Molecular Simulation Study on Adsorption and Diffusion Behavior of Ethanol/Water Molecules in NaA Zeolite Crystal

Abstract

Molecular simulations have been performed on adsorption equilibria and diffusivities of pure and mixed-gases of ethanol/water in micropores of an NaA zeolite crystal by using the μVT-ensemble orientational-bias Monte Carlo and the NVT-ensemble equilibrium molecular dynamics techniques. The temperature and the total pressure were set at 378 K and 0.1 MPa respectively for comparison with the data of vapor permeation of a corresponding system. Adsorption equilibrium selectivity of water to ethanol was found to increase with an increasing ethanol composition in the gas phase, which was qualitatively in agreement with the experimental permselectivity, though the latter was three orders of magnitude higher than the first.

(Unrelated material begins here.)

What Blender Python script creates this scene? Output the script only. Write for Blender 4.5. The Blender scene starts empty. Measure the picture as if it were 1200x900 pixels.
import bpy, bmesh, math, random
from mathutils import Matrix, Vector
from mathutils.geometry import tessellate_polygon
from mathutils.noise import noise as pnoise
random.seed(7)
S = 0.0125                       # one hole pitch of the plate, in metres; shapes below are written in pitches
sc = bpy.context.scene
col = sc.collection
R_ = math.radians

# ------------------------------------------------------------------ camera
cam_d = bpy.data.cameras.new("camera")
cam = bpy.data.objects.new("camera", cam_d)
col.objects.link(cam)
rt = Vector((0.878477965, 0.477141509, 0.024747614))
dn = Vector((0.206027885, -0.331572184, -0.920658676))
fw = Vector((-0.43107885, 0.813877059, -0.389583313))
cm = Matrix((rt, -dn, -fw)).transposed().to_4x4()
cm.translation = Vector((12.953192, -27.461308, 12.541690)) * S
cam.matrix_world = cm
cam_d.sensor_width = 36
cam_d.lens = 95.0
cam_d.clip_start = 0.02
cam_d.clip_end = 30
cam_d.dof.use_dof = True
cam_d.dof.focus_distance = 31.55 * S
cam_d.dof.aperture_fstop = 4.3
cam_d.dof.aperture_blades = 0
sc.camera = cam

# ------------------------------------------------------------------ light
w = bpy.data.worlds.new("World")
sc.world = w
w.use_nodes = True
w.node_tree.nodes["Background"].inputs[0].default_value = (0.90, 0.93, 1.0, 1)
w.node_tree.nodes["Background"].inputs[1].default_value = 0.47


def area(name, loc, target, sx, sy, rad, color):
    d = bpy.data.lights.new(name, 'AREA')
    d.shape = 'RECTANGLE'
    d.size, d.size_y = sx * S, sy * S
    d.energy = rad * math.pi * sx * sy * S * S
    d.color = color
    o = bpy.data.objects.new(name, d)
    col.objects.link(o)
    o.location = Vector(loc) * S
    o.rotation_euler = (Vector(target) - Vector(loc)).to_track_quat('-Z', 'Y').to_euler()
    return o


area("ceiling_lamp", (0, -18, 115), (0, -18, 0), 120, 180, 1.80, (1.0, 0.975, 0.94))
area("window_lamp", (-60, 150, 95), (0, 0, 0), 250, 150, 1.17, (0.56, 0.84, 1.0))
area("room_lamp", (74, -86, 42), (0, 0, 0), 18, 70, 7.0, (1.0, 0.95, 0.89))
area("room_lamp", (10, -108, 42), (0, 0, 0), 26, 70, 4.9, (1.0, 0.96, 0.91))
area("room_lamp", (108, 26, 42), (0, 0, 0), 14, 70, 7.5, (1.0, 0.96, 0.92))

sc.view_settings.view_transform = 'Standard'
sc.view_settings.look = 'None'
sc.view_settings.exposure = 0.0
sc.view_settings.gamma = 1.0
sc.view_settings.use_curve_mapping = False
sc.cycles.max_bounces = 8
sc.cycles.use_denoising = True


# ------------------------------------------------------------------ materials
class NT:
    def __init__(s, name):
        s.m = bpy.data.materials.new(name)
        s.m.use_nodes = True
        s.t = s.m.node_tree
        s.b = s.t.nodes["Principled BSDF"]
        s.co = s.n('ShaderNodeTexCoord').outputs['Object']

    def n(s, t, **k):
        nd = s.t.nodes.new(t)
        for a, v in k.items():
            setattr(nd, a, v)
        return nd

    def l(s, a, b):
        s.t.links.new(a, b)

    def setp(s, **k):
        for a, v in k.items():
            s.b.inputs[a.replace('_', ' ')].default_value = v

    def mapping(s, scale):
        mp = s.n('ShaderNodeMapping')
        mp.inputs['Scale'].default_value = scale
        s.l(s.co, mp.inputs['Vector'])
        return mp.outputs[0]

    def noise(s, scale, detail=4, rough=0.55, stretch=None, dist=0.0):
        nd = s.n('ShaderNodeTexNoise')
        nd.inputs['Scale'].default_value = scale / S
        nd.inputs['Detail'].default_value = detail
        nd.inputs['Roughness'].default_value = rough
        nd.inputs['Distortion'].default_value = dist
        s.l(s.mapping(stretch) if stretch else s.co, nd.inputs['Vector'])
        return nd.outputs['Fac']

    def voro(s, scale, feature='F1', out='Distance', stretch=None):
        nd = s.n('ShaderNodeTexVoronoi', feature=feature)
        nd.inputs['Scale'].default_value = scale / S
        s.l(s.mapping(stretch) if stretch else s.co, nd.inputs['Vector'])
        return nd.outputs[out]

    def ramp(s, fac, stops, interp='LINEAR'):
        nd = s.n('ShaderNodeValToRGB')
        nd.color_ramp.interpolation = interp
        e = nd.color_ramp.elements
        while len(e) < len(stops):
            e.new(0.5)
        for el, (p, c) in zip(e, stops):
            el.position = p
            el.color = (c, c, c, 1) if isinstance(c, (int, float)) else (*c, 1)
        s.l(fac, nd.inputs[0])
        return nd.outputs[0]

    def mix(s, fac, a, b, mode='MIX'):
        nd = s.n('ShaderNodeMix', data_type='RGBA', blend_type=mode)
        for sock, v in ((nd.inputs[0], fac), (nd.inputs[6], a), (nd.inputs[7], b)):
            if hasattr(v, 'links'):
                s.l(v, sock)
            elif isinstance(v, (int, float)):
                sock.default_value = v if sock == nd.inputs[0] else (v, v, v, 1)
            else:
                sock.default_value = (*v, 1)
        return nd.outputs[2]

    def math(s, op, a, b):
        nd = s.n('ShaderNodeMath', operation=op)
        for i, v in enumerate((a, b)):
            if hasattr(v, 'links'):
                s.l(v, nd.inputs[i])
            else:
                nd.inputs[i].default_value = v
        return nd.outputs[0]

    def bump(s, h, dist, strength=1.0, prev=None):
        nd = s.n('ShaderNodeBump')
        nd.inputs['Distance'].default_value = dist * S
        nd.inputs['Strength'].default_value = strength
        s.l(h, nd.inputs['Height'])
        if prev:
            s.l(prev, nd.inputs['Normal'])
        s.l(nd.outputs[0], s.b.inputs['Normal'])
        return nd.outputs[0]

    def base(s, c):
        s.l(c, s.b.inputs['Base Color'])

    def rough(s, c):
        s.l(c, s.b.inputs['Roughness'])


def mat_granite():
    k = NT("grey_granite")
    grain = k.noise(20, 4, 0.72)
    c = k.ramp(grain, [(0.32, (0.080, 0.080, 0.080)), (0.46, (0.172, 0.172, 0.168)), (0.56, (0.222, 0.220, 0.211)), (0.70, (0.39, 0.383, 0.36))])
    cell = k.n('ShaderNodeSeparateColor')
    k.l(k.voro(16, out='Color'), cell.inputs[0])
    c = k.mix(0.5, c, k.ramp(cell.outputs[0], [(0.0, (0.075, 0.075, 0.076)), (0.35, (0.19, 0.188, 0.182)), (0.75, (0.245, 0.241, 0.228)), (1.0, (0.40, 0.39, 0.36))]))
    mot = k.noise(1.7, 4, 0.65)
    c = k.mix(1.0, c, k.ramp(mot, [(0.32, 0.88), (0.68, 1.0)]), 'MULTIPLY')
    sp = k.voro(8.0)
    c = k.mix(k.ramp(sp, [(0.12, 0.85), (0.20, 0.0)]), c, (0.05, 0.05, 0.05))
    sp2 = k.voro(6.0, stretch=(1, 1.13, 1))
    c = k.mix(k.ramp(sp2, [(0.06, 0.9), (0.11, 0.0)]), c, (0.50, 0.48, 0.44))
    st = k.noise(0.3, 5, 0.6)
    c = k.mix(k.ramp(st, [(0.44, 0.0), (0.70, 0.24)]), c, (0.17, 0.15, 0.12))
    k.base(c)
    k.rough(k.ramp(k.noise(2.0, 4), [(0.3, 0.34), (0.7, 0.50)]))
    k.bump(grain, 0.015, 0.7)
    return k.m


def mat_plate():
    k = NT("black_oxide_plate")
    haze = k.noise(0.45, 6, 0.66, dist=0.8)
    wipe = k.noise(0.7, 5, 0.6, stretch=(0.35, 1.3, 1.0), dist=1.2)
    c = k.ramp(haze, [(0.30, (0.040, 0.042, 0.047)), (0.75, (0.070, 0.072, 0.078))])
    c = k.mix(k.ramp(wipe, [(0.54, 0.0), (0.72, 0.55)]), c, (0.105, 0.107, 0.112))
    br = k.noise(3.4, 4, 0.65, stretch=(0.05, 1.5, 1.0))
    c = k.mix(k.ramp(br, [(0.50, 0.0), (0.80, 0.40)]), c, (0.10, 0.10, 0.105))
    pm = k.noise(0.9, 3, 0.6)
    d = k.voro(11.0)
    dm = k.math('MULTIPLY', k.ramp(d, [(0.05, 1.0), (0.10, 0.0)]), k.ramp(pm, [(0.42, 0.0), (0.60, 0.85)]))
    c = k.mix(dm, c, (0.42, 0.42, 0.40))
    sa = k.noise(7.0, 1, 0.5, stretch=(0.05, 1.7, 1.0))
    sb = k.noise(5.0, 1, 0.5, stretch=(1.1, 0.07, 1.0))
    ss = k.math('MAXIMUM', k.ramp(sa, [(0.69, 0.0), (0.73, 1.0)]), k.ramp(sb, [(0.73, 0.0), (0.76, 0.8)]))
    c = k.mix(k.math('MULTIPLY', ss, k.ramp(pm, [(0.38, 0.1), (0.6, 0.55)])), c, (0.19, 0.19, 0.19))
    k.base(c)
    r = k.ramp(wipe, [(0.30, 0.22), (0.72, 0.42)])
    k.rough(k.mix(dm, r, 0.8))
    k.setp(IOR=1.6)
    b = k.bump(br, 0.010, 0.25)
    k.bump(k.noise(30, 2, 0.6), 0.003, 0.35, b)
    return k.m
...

The diffusivity of water in the zeolite was found to be in the region of 3.9–7.9 × 10–10 m2/s while the ethanol molecules were confined in the α-cage and did not go through the window during a simulation period of 3 ns, which indicated that the diffusivity of ethanol might be much smaller than that of water. Therefore, it is concluded that the high permselectivity of water through an NaA zeolite membrane is ascribed to the cooperation of two factors: the high adsorption selectivity and the high diffusivity of water. It is also noted that the selective adsorption of water may be important for preventing the blockage by ethanol molecules at the entrance and inside of the membrane.